Moving forward, neither AI Hype nor AI Criti-Hype should be amplified.
There’s no need to repeat Google’s disinformation about its AI program learning Bengali it was never trained to know – since it was proven that Bengali was one of the languages it was trained on. Similarly, there’s no need to repeat the disinformation about “Over 700 top academics … Half of those surveyed stated…” human extinction is coming. The New York Times should issue a correction in Yuval Harari, Tristan Harris, and Aza Raskin’s OpEd. Time Magazine should also issue a correction on Max Tegmark’s OpEd which makes the same claim multiple times. That’s the ethical thing to do.

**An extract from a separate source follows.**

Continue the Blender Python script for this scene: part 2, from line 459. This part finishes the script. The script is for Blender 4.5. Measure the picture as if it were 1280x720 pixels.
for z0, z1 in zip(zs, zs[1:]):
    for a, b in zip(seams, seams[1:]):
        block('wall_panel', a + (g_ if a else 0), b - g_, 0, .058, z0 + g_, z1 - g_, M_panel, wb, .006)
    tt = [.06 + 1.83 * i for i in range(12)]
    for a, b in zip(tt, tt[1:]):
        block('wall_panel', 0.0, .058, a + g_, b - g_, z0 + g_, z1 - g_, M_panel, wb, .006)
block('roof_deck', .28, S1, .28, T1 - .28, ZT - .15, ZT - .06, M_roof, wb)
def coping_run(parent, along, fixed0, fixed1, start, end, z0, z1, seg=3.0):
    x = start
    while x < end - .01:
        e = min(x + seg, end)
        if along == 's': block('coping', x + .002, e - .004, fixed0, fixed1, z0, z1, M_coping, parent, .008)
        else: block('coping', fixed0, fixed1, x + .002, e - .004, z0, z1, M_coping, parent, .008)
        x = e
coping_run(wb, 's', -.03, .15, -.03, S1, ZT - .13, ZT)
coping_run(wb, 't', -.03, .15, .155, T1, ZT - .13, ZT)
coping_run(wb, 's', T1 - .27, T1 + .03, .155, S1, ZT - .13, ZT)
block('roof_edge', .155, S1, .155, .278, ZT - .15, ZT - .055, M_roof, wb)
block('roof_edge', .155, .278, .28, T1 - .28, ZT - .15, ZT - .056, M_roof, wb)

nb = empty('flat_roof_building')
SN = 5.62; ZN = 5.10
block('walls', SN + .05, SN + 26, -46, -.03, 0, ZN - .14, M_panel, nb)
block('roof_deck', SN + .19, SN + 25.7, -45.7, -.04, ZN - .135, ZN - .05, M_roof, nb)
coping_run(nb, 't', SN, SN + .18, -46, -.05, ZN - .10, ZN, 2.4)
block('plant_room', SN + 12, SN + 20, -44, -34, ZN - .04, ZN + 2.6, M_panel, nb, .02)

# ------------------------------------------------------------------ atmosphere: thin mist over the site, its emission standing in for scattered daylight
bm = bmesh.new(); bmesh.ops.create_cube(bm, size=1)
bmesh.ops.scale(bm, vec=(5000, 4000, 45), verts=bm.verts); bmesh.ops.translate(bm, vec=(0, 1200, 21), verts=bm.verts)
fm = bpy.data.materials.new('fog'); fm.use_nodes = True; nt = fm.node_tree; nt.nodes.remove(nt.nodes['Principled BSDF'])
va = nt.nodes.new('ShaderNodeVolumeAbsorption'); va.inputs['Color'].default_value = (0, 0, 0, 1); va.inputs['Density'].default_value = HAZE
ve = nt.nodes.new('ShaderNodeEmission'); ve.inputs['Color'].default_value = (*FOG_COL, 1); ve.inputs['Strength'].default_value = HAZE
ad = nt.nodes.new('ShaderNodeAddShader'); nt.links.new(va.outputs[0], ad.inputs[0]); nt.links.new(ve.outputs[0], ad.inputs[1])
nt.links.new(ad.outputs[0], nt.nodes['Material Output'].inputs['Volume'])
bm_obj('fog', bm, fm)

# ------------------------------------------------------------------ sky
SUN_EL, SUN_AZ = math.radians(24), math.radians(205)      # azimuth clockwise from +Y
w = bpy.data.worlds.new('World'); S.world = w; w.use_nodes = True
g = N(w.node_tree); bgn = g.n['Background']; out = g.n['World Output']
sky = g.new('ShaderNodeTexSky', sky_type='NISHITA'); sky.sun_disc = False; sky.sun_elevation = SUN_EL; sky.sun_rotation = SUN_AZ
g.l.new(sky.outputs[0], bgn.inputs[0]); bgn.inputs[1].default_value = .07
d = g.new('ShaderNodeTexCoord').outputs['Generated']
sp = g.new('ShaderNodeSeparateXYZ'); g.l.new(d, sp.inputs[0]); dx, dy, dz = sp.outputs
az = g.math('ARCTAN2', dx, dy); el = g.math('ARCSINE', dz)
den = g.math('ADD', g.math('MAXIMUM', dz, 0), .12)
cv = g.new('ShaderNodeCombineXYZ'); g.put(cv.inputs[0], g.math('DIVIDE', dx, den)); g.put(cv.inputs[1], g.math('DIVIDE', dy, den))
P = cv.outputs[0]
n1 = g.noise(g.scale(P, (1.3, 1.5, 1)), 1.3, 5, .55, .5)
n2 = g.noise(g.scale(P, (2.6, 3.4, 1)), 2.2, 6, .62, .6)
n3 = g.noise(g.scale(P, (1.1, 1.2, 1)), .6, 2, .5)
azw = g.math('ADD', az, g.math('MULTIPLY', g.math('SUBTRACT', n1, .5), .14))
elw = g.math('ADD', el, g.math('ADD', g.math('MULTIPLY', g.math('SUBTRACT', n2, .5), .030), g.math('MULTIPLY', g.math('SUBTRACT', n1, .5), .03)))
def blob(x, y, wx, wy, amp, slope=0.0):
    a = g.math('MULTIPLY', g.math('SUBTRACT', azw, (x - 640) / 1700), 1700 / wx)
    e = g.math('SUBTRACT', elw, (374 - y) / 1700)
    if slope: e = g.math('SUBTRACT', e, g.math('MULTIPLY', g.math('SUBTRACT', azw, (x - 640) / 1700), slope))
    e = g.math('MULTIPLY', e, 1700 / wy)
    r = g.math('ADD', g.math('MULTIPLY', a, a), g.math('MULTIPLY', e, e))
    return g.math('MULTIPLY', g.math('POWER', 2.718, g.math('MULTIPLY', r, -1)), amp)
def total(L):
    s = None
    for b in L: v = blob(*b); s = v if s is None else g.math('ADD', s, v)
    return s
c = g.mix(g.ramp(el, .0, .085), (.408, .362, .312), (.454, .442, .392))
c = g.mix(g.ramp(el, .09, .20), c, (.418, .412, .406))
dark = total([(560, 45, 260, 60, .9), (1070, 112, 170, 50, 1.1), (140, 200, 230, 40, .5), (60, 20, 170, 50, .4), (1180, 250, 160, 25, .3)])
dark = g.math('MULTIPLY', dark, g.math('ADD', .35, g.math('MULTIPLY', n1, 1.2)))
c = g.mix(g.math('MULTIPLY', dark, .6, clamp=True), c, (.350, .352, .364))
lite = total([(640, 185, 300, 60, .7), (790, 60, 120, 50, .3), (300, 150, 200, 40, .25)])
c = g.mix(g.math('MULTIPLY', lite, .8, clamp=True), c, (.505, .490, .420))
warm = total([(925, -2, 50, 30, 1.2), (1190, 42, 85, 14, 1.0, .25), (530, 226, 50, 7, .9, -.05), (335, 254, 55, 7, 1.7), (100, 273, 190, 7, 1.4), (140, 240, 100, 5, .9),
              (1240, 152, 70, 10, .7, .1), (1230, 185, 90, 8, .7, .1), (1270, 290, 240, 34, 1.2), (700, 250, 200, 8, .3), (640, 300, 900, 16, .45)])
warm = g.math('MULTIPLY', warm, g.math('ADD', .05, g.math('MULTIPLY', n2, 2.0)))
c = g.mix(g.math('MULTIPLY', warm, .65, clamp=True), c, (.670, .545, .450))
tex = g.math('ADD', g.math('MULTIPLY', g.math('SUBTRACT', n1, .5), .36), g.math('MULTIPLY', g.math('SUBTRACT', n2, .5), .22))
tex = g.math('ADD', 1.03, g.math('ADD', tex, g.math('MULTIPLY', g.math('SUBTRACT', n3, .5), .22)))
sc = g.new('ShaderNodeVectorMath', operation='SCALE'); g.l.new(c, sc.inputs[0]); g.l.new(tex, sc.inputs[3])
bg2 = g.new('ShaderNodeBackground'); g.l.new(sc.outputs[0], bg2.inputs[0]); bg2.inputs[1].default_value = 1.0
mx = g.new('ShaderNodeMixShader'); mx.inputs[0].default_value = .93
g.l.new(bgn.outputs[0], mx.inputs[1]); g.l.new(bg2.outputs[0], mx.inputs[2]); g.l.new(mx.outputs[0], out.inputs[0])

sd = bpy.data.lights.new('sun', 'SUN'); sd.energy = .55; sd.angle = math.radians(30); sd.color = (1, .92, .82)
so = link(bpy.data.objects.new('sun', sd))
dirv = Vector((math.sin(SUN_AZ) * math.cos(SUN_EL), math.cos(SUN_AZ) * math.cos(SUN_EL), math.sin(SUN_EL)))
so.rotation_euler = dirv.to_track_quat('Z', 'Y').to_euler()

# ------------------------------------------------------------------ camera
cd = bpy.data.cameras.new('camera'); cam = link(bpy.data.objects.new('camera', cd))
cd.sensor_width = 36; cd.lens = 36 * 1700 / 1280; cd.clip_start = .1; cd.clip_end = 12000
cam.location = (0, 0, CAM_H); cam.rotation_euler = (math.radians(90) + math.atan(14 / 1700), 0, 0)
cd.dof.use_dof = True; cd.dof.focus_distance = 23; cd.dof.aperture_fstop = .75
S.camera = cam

Distracting People from The Real Issues
Media portrayals of this technology tend to be extreme, causing confusion about its possibilities and impossibilities. Rather than emphasizing the extreme edges (e.g., AI Doomers), we need a more factual and less hyped discussion.
There are real issues we need to be worried about regarding the potential impact of generative AI. For example, my article on AI-generated art tools in November 2022 raised the alarm about deepfakes and how this technology can be easily weaponized (those paragraphs are even more relevant today). In addition to spreading falsehood, there are issues with bias, cybersecurity risks, and lack of transparency and accountability.
Those issues are unrelated to “human extinction” or “armies of Gollems” controlling our brains. The sensationalism of the AI Dilemma distracts us from the actual issues of today and tomorrow. We should stay away from imaginary threats and God-like/monstrous depictions. The solution to AI-lust (utopia) or AI-lash (Apocalypse) resides in… AI realism.